All Is True (2018)
5/10
running out of road
1 August 2021
Did Ben Elton ever actually have any talent? As much as he was king of comedy in the 80s - mostly in collaborations - his work since has been so dire that it makes you wonder. Sometimes an artist can get the appearance of talent from being in the right place, with the right people, at the right time. Anyway, this is slow, clunky, and arrogant in that Elton seems to think he is an adequate model for his subject - that, because he and Shakespeare are both writers, it is enough to look at himself to find out how Shakespeare ticked. It's like a mouse thinking it knows what it's like to be a lion, because they both have four legs.

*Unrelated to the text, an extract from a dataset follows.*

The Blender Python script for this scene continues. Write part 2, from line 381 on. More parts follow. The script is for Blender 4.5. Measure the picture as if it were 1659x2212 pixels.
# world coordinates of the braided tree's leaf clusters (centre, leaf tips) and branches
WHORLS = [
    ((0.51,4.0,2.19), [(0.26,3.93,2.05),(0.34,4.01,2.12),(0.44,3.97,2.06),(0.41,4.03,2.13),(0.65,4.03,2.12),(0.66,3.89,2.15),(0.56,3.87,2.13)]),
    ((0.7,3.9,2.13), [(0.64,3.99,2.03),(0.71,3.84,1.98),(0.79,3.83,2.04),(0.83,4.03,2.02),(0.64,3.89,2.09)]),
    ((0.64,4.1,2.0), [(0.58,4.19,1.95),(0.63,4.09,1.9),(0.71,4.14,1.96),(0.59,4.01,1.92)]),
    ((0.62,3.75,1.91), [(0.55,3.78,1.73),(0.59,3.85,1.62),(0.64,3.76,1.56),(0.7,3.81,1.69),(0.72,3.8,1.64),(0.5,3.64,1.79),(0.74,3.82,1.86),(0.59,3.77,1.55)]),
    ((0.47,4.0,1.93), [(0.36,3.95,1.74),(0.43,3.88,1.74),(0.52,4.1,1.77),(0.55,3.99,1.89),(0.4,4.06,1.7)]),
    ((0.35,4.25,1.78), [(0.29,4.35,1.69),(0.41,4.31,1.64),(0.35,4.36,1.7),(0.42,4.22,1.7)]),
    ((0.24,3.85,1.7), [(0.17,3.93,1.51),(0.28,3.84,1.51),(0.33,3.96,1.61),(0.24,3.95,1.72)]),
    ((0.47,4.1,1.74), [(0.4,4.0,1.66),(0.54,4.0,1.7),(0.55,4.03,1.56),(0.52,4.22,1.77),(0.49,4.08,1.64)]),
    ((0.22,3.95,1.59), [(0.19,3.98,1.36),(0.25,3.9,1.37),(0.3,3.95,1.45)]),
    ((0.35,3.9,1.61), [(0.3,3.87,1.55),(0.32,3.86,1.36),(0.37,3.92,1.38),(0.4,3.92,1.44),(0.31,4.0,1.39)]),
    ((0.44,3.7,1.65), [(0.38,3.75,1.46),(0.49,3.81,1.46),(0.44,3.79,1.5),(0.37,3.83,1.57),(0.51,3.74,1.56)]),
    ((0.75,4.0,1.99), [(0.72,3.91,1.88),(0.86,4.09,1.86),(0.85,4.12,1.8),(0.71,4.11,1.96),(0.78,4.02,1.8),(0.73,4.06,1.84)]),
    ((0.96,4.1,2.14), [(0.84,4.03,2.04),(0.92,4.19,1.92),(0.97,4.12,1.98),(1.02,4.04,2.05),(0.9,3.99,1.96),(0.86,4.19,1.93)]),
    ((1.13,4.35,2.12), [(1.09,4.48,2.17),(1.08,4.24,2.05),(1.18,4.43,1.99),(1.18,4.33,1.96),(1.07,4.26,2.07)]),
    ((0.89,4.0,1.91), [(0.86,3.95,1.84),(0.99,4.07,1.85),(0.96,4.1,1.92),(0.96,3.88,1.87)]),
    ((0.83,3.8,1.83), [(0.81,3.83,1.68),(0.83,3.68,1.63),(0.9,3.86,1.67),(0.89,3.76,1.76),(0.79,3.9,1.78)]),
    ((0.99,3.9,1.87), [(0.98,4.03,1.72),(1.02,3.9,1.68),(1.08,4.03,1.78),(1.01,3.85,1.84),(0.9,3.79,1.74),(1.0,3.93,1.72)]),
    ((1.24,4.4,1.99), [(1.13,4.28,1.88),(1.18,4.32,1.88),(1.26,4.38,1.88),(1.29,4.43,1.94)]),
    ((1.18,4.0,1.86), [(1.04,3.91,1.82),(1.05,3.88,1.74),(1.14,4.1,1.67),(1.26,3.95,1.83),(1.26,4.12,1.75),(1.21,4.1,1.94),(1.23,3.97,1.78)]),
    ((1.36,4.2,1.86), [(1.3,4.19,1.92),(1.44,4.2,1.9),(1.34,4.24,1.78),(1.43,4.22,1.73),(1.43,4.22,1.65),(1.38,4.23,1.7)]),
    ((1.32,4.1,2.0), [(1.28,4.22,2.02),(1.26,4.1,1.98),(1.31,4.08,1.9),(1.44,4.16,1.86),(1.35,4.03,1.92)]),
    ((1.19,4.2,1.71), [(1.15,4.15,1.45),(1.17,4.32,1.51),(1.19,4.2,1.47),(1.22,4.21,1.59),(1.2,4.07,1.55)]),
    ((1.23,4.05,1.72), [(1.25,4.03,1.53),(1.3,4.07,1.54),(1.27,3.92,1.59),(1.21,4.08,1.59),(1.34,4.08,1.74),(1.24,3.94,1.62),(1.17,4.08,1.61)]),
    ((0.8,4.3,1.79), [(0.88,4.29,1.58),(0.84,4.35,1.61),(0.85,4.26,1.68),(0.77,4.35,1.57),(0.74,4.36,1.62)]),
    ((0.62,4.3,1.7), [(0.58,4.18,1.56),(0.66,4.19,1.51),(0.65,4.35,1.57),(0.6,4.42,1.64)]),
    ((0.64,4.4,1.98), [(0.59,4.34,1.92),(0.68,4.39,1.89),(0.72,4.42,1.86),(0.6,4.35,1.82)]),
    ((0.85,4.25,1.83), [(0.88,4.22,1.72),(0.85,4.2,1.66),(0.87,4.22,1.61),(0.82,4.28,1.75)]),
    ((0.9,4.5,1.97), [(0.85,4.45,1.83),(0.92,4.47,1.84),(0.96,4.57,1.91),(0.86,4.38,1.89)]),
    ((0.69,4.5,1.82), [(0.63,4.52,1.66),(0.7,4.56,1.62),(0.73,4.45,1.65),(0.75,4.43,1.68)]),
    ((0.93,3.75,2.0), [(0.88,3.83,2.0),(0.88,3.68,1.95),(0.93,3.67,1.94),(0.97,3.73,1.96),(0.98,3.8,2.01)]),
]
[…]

Of course, you can argue that it's impossible to explain a genius, and it's always going to be difficult even to represent the genius of a writer on screen; but it's pointless making a film about someone like Shakespeare, whose actual life was humdrum, unless you can do it somehow. Surely they should have found a way to incorporate a few speeches - ones relevant to the character's life situation - from the plays? But as it is this doesn't come anywhere close: where Shakespeare constantly startles you with his insight, so original and yet so true, everything said by these characters is of the most obvious imaginable. Writing about the great does not in itself produce a great piece: the danger is that, actually, you only show up your own mediocrity.

It looks nice, courtesy of director and star Kenneth Branagh, but as actor his Bard is an insipid man; and it's frankly taking the mick to cast octogenarian Judi Dench as his wife. If it was the other way round - an actor of 80 playing a man married to a woman of 50, and supposed to be roughly her age - there would be howls of outrage.